>> BEGIN

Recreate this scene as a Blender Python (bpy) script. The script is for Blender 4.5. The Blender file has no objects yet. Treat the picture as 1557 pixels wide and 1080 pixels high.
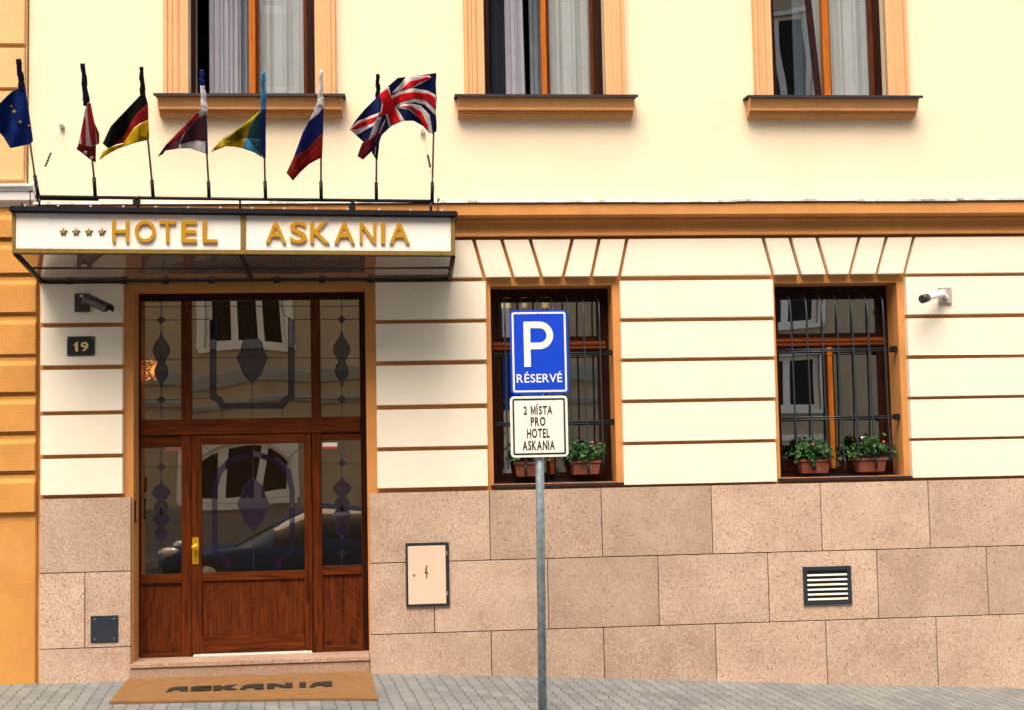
import bpy, bmesh, math, random
from mathutils import Vector, Matrix
R = math.radians
random.seed(7)
sc = bpy.context.scene
C = sc.collection

# ------------------------------------------------------------ camera
F, PITCH, YAW, ROLL = 2000.0, .0702, .0865, -.0200
CAM = Vector((0, -12.5, 2.06))
def _axes():
    cy, sy, cp, sp = math.cos(YAW), math.sin(YAW), math.cos(PITCH), math.sin(PITCH)
    fwd = Vector((sy*cp, cy*cp, sp)); right = Vector((cy, -sy, 0)); up = right.cross(fwd)
    r = right*math.cos(ROLL) + up*math.sin(ROLL); u = -right*math.sin(ROLL) + up*math.cos(ROLL)
    return r, u, fwd
AR, AU, AF = _axes()
cd = bpy.data.cameras.new('camera'); cam = bpy.data.objects.new('camera', cd); C.objects.link(cam)
cam.matrix_world = Matrix(((AR.x, AU.x, -AF.x, CAM.x), (AR.y, AU.y, -AF.y, CAM.y), (AR.z, AU.z, -AF.z, CAM.z), (0, 0, 0, 1)))
cd.sensor_width = 36; cd.lens = 36*F/1557; cd.clip_start = .05; cd.clip_end = 800
sc.camera = cam
# ------------------------------------------------------------ world, sun, exposure
w = bpy.data.worlds.new('World'); sc.world = w; w.use_nodes = True
nt = w.node_tree; nt.nodes.clear()
SUN_EL, SUN_AZ = R(60), R(194)       # azimuth clockwise from +y: the sun stands behind the camera, veiled by cloud
sky = nt.nodes.new('ShaderNodeTexSky'); sky.sky_type = 'NISHITA'; sky.sun_disc = False
sky.sun_elevation = SUN_EL; sky.sun_rotation = SUN_AZ; sky.dust_density = 3.5; sky.air_density = .7; sky.ozone_density = .6
bg = nt.nodes.new('ShaderNodeBackground'); bg.inputs[1].default_value = .133
wo = nt.nodes.new('ShaderNodeOutputWorld')
wt = nt.nodes.new('ShaderNodeMix'); wt.data_type = 'RGBA'; wt.blend_type = 'MULTIPLY'; wt.inputs[0].default_value = 1; wt.inputs[7].default_value = (1.08, .98, .80, 1)   # thin warm cloud
nt.links.new(sky.outputs[0], wt.inputs[6]); nt.links.new(wt.outputs[2], bg.inputs[0]); nt.links.new(bg.outputs[0], wo.inputs[0])
sl = bpy.data.lights.new('sun', 'SUN'); sl.energy = .95; sl.angle = R(34); sl.color = (1, .93, .82)
so = bpy.data.objects.new('sun', sl); C.objects.link(so)
sd = Vector((math.sin(SUN_AZ)*math.cos(SUN_EL), math.cos(SUN_AZ)*math.cos(SUN_EL), math.sin(SUN_EL)))
so.rotation_euler = sd.to_track_quat('Z', 'Y').to_euler(); so.location = sd*30
sc.view_settings.view_transform = 'Standard'; sc.view_settings.look = 'None'
sc.view_settings.exposure = 1.68; sc.view_settings.gamma = 1

# ------------------------------------------------------------ measuring: a photo pixel on the vertical plane at depth y
def at(px, py, y=0.0):
    d = AR*(px-778.5) - AU*(py-540) + AF*F
    t = (y-CAM.y)/d.y
    return CAM.x+d.x*t, CAM.z+d.z*t
def rect(a, b, c, d, y=0.0):
    p = [at(a, b, y), at(c, b, y), at(c, d, y), at(a, d, y)]
    return ((p[0][0]+p[3][0])/2, (p[1][0]+p[2][0])/2, (p[2][1]+p[3][1])/2, (p[0][1]+p[1][1])/2)  # x0 x1 z0 z1

# ------------------------------------------------------------ materials
def new_mat(name):
    m = bpy.data.materials.new(name); m.use_nodes = True
    return m, m.node_tree, m.node_tree.nodes['Principled BSDF']
def mat(name, col, rough=.6, metal=0, var=.12, vscale=6, bump=0, bscale=60, speck=None, spec=.5, stain=None):
    m, t, p = new_mat(name); N, L = t.nodes, t.links
    p.inputs['Roughness'].default_value = rough; p.inputs['Metallic'].default_value = metal
    p.inputs['Specular IOR Level'].default_value = spec
    tc = N.new('ShaderNodeTexCoord')
    n = N.new('ShaderNodeTexNoise'); n.inputs['Scale'].default_value = vscale; n.inputs['Detail'].default_value = 6; n.inputs['Roughness'].default_value = .65
    L.new(tc.outputs['Object'], n.inputs['Vector'])
    r = N.new('ShaderNodeValToRGB'); r.color_ramp.elements[0].position = .3; r.color_ramp.elements[1].position = .7
    r.color_ramp.elements[0].color = (*[c*(1-var) for c in col], 1); r.color_ramp.elements[1].color = (*[min(1, c*(1+var*.6)) for c in col], 1)
    L.new(n.outputs[0], r.inputs[0]); out = r.outputs[0]
    if stain:      # (colour, scale, threshold)
        s = N.new('ShaderNodeTexNoise'); s.inputs['Scale'].default_value = stain[1]; s.inputs['Detail'].default_value = 8; s.inputs['Roughness'].default_value = .7
        mp = N.new('ShaderNodeMapping'); mp.inputs['Scale'].default_value = (1, 1, .35); mp.inputs['Location'].default_value = (3.1, 7, 2)
        L.new(tc.outputs['Object'], mp.inputs[0]); L.new(mp.outputs[0], s.inputs['Vector'])
        q = N.new('ShaderNodeMapRange'); q.inputs[1].default_value = stain[2]; q.inputs[2].default_value = stain[2]+.15; q.inputs[4].default_value = stain[3]
        L.new(s.outputs[0], q.inputs[0])
        mx = N.new('ShaderNodeMix'); mx.data_type = 'RGBA'; mx.inputs[7].default_value = (*stain[0], 1)
        L.new(q.outputs[0], mx.inputs[0]); L.new(out, mx.inputs[6]); out = mx.outputs[2]
    L.new(out, p.inputs['Base Color'])
    if bump:
        b = N.new('ShaderNodeTexNoise'); b.inputs['Scale'].default_value = bscale; b.inputs['Detail'].default_value = 5
        L.new(tc.outputs['Object'], b.inputs['Vector'])
        bp = N.new('ShaderNodeBump'); bp.inputs['Strength'].default_value = bump; bp.inputs['Distance'].default_value = .01
        L.new(b.outputs[0], bp.inputs['Height']); L.new(bp.outputs[0], p.inputs['Normal'])
    return m
def emis(name, col, s):
    m, t, p = new_mat(name); p.inputs['Base Color'].default_value = (*col, 1)
    p.inputs['Emission Color'].default_value = (*col, 1); p.inputs['Emission Strength'].default_value = s; return m
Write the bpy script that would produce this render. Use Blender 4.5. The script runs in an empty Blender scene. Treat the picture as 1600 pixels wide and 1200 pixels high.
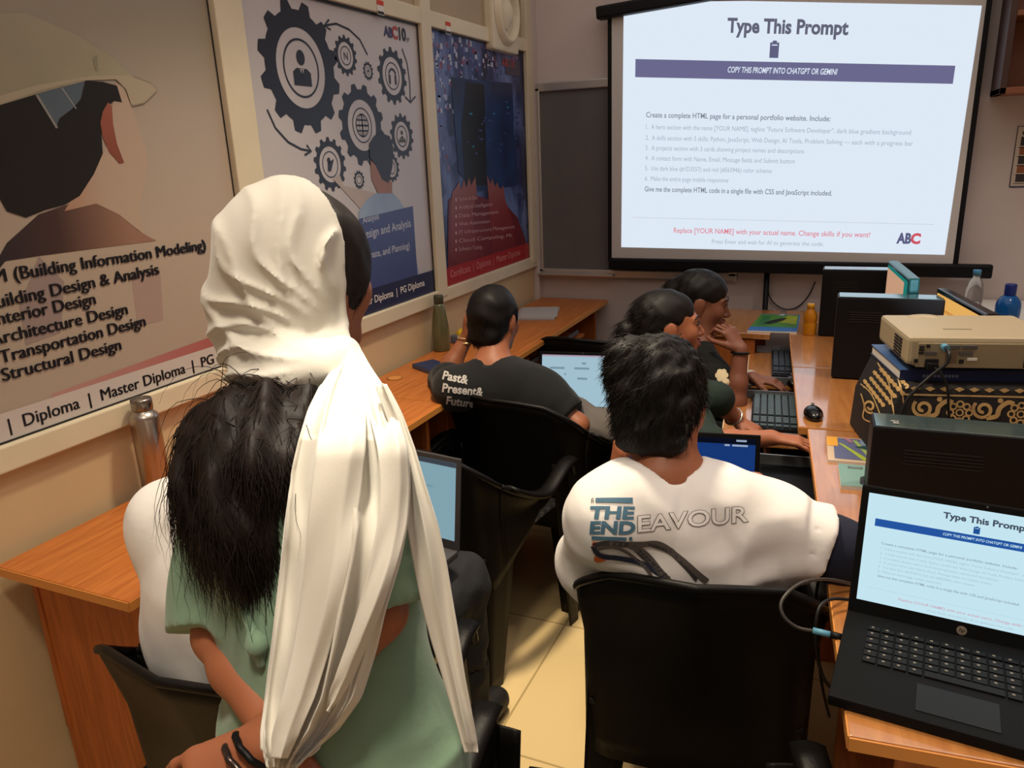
import bpy, bmesh, math, random
import numpy as np
from mathutils import Vector, Matrix, Euler
from mathutils.bvhtree import BVHTree
random.seed(7); np.random.seed(7)
sc = bpy.context.scene
COL = sc.collection

# ------------------------------------------------------------------ camera
FPX = 1190.0                                  # focal length in pixels of the 1600 px wide frame
_v = np.array([544.0, -381.0, FPX]); _v /= np.linalg.norm(_v)
_z = -np.array([160.0, 3900.0, FPX]); _z -= _z.dot(_v) * _v; _z /= np.linalg.norm(_z)
RW = np.array([np.cross(_v, _z), _v, _z])      # camera axes (right, down, forward) in room axes
CAM = np.array([0.0, 0.0, 1.55])
cd = bpy.data.cameras.new('camera'); cam = bpy.data.objects.new('camera', cd); COL.objects.link(cam)
cd.sensor_width = 36.0; cd.lens = FPX / 1600 * 36.0; cd.clip_start = 0.02
_m = Matrix.Identity(4)
for i in range(3):
    _m[i][0] = RW[i, 0]; _m[i][1] = -RW[i, 1]; _m[i][2] = -RW[i, 2]; _m[i][3] = CAM[i]
cam.matrix_world = _m
sc.camera = cam

# ------------------------------------------------------------------ light and exposure
sc.view_settings.view_transform = 'Standard'; sc.view_settings.look = 'None'
sc.view_settings.gamma = 1.0; sc.view_settings.use_curve_mapping = False
sc.view_settings.exposure = 0.0
w = bpy.data.worlds.new('world'); sc.world = w; w.use_nodes = True
w.node_tree.nodes['Background'].inputs[0].default_value = (0.50, 0.5, 0.53, 1)
w.node_tree.nodes['Background'].inputs[1].default_value = 0.26
def lamp(name, kind, loc, power, color, rot=(0, 0, 0), **k):
    l = bpy.data.lights.new(name, kind); l.energy = power; l.color = color
    for a, b in k.items(): setattr(l, a, b)
    o = bpy.data.objects.new(name, l); o.location = loc; o.rotation_euler = rot; COL.objects.link(o)
    return o
lamp('ceiling_downlight', 'AREA', (-0.74, 1.75, 2.93), 15, (1.0, 0.86, 0.62), shape='DISK', size=0.22, spread=math.radians(84))
lamp('ceiling_downlight', 'AREA', (-0.28, 0.10, 2.93), 12, (1.0, 0.87, 0.68), shape='DISK', size=0.30, spread=math.radians(95))
lamp('shoulder_downlight', 'SPOT', (-0.33, 0.44, 2.90), 170, (1.0, 0.92, 0.74), rot=(math.radians(9.6), math.radians(6.9), 0),
     spot_size=math.radians(12), spot_blend=1.0, shadow_soft_size=0.04)
lamp('ceiling_fill', 'AREA', (0.0, 1.5, 2.97), 33, (1.0, 0.95, 0.93), shape='RECTANGLE', size=3.2, size_y=4.6)  # added soft fill over the whole room, stands for no fixture
lamp('ceiling_downlight', 'AREA', (0.95, 2.45, 2.93), 9, (1.0, 0.86, 0.74), shape='DISK', size=0.2, spread=math.radians(100))  # added lamp, brightens the right desks and projector
lamp('projector_lens_light', 'SPOT', (0.33, 2.50, 1.06), 2.0, (0.75, 0.85, 1.0), rot=(math.radians(97), 0, math.radians(12)),
     spot_size=math.radians(50), spot_blend=0.4, shadow_soft_size=0.03)

# ------------------------------------------------------------------ pixel rays onto known surfaces
def ray(px, py): return RW @ np.array([px - 800.0, py - 600.0, FPX])
def at(px, py, d): return CAM + ray(px, py) / FPX * d
def on(px, py, axis, val):
    d = ray(px, py); return CAM + d * ((val - CAM[axis]) / d[axis])

# ------------------------------------------------------------------ materials
def lin(c):
    return tuple(((v / 255) / 12.92 if v / 255 <= 0.04045 else ((v / 255 + 0.055) / 1.055) ** 2.4) for v in c)
def mat(name, rgb, rough=0.6, metal=0.0, spec=0.5, var=0.0, scale=8.0, bump=0.0, bscale=60.0, stretch=None, trans=0.0,
        emit=None, estr=1.0, rgb2=None, sheen=0.0, coat=0.0, wood=False, ior=1.45, sss=0.0, alpha=1.0):
    m = bpy.data.materials.new(name); m.use_nodes = True
    nt = m.node_tree; N = nt.nodes; L = nt.links; b = N['Principled BSDF']
    c = lin(rgb); b.inputs['Base Color'].default_value = (*c, 1)
    b.inputs['Roughness'].default_value = rough; b.inputs['Metallic'].default_value = metal
    b.inputs['Specular IOR Level'].default_value = spec; b.inputs['IOR'].default_value = ior
    if trans: b.inputs['Transmission Weight'].default_value = trans
    if sheen: b.inputs['Sheen Weight'].default_value = sheen
    if coat: b.inputs['Coat Weight'].default_value = coat; b.inputs['Coat Roughness'].default_value = 0.12
    if sss:
        b.inputs['Subsurface Weight'].default_value = sss; b.inputs['Subsurface Radius'].default_value = (0.012, 0.005, 0.003)
    if alpha < 1: b.inputs['Alpha'].default_value = alpha
    if emit:
        b.inputs['Emission Color'].default_value = (*lin(emit), 1); b.inputs['Emission Strength'].default_value = estr
    if var or bump or rgb2:
        tc = N.new('ShaderNodeTexCoord'); mp = N.new('ShaderNodeMapping'); L.new(tc.outputs['Object'], mp.inputs['Vector'])
        if stretch: mp.inputs['Scale'].default_value = stretch
        if var or rgb2:
            no = N.new('ShaderNodeTexNoise'); no.inputs['Scale'].default_value = scale; no.inputs['Detail'].default_value = 5
            no.inputs['Distortion'].default_value = 1.2 if wood else 0.0
            L.new(mp.outputs[0], no.inputs['Vector'])
            r = N.new('ShaderNodeValToRGB'); r.color_ramp.elements[0].position = 0.3; r.color_ramp.elements[1].position = 0.7
            c2 = lin(rgb2) if rgb2 else c
            r.color_ramp.elements[0].color = (*[v * (1 - var) for v in c2], 1)
            r.color_ramp.elements[1].color = (*[min(1, v * (1 + var)) for v in c], 1)
            L.new(no.outputs[0], r.inputs[0]); L.new(r.outputs[0], b.inputs['Base Color'])
        if bump:
            n2 = N.new('ShaderNodeTexNoise'); n2.inputs['Scale'].default_value = bscale; n2.inputs['Detail'].default_value = 3
            L.new(mp.outputs[0], n2.inputs['Vector'])
            bp = N.new('ShaderNodeBump'); bp.inputs['Strength'].default_value = bump; bp.inputs['Distance'].default_value = 0.01
            L.new(n2.outputs[0], bp.inputs['Height']); L.new(bp.outputs[0], b.inputs['Normal'])
    return m
def glow(name, rgb, s=1.0):
    m = bpy.data.materials.new(name); m.use_nodes = True; N = m.node_tree.nodes; N.clear()
    e = N.new('ShaderNodeEmission'); e.inputs[0].default_value = (*lin(rgb), 1); e.inputs[1].default_value = s
    o = N.new('ShaderNodeOutputMaterial'); m.node_tree.links.new(e.outputs[0], o.inputs[0]); return m

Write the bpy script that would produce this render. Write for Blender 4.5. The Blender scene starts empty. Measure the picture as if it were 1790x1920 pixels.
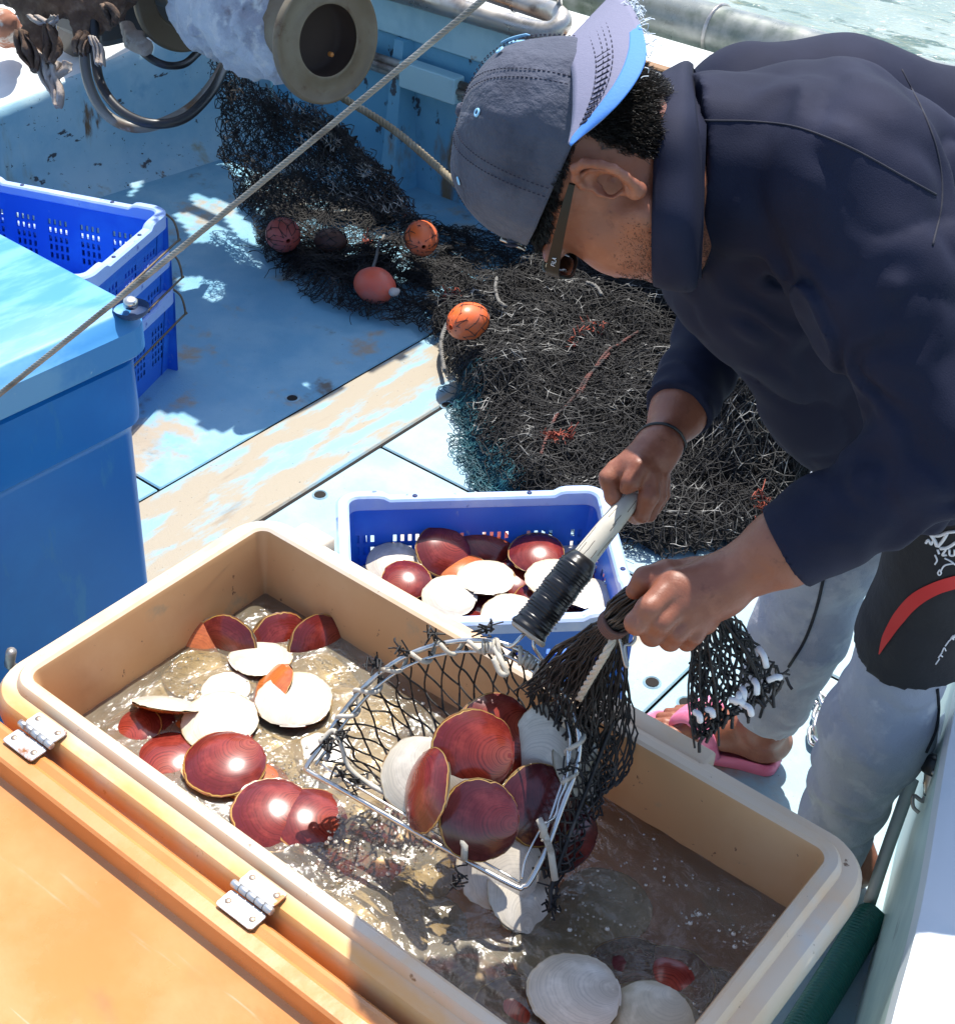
import bpy, math, numpy as np
from mathutils import Vector, Matrix
rng = np.random.default_rng(7)
SC = bpy.context.scene
# ---------------------------------------------------------------- camera (2 m above the boat deck, looking down)
HCAM = 2.0
PX = 2730.7            # focal length in pixels of the 1790x1920 photograph
_v1 = np.array([-3500. - 895., 1309. + 960., -PX]); _v2 = np.array([3587. - 895., 968. + 960., -PX])
_Y = _v2 / np.linalg.norm(_v2); _X = -_v1 / np.linalg.norm(_v1)
_Y = _Y - _X * (_X @ _Y); _Y /= np.linalg.norm(_Y); _Z = np.cross(_X, _Y)
R3 = np.array([_X, _Y, _Z])
C0 = np.array([0, 0, HCAM])
cam = bpy.data.cameras.new('camera'); cam.sensor_fit = 'VERTICAL'; cam.sensor_height = 36.0; cam.lens = PX / 1920 * 36
cam.clip_end = 400; cam.clip_start = .02
camo = bpy.data.objects.new('camera', cam); SC.collection.objects.link(camo)
_m = Matrix.Identity(4)
for i in range(3):
    for j in range(3): _m[i][j] = R3[i][j]
_m[2][3] = HCAM
camo.matrix_world = _m; SC.camera = camo
# ---------------------------------------------------------------- sky, sun, exposure
SUN = np.array([-0.183, 0.386, 0.904]); SUN /= np.linalg.norm(SUN)
W = bpy.data.worlds.new('World'); SC.world = W; W.use_nodes = True
wn = W.node_tree.nodes; wl_ = W.node_tree.links
bg = wn['Background']; sky = wn.new('ShaderNodeTexSky'); sky.sky_type = 'NISHITA'; sky.sun_disc = False
sky.sun_elevation = math.asin(SUN[2]); sky.sun_rotation = math.atan2(SUN[0], SUN[1])
wl_.new(sky.outputs[0], bg.inputs[0]); bg.inputs[1].default_value = 0.15
sl = bpy.data.lights.new('sun', 'SUN'); sl.energy = 4.3; sl.angle = math.radians(.5); sl.color = (1, .955, .88)
so = bpy.data.objects.new('sun', sl); SC.collection.objects.link(so)
so.rotation_euler = Vector(SUN).to_track_quat('Z', 'Y').to_euler()
SC.view_settings.view_transform = 'Standard'; SC.view_settings.look = 'None'
SC.view_settings.gamma = 1; SC.view_settings.exposure = 0.75
SC.cycles.max_bounces = 8; SC.cycles.transparent_max_bounces = 16; SC.cycles.sample_clamp_indirect = 4
SC.cycles.caustics_reflective = False; SC.cycles.caustics_refractive = False; SC.cycles.use_denoising = True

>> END

### AIM OF THE EXERCISE
Return, please, the exact lines from the beginning of the entries above through the line containing "C = sc.collection", both included; pictures are left out.

### EXERCISE ANSWER
Recreate this scene as a Blender Python (bpy) script. The script is for Blender 4.5. The Blender file has no objects yet. Treat the picture as 1557 pixels wide and 1080 pixels high.
import bpy, bmesh, math, random
from mathutils import Vector, Matrix
R = math.radians
random.seed(7)
sc = bpy.context.scene
C = sc.collection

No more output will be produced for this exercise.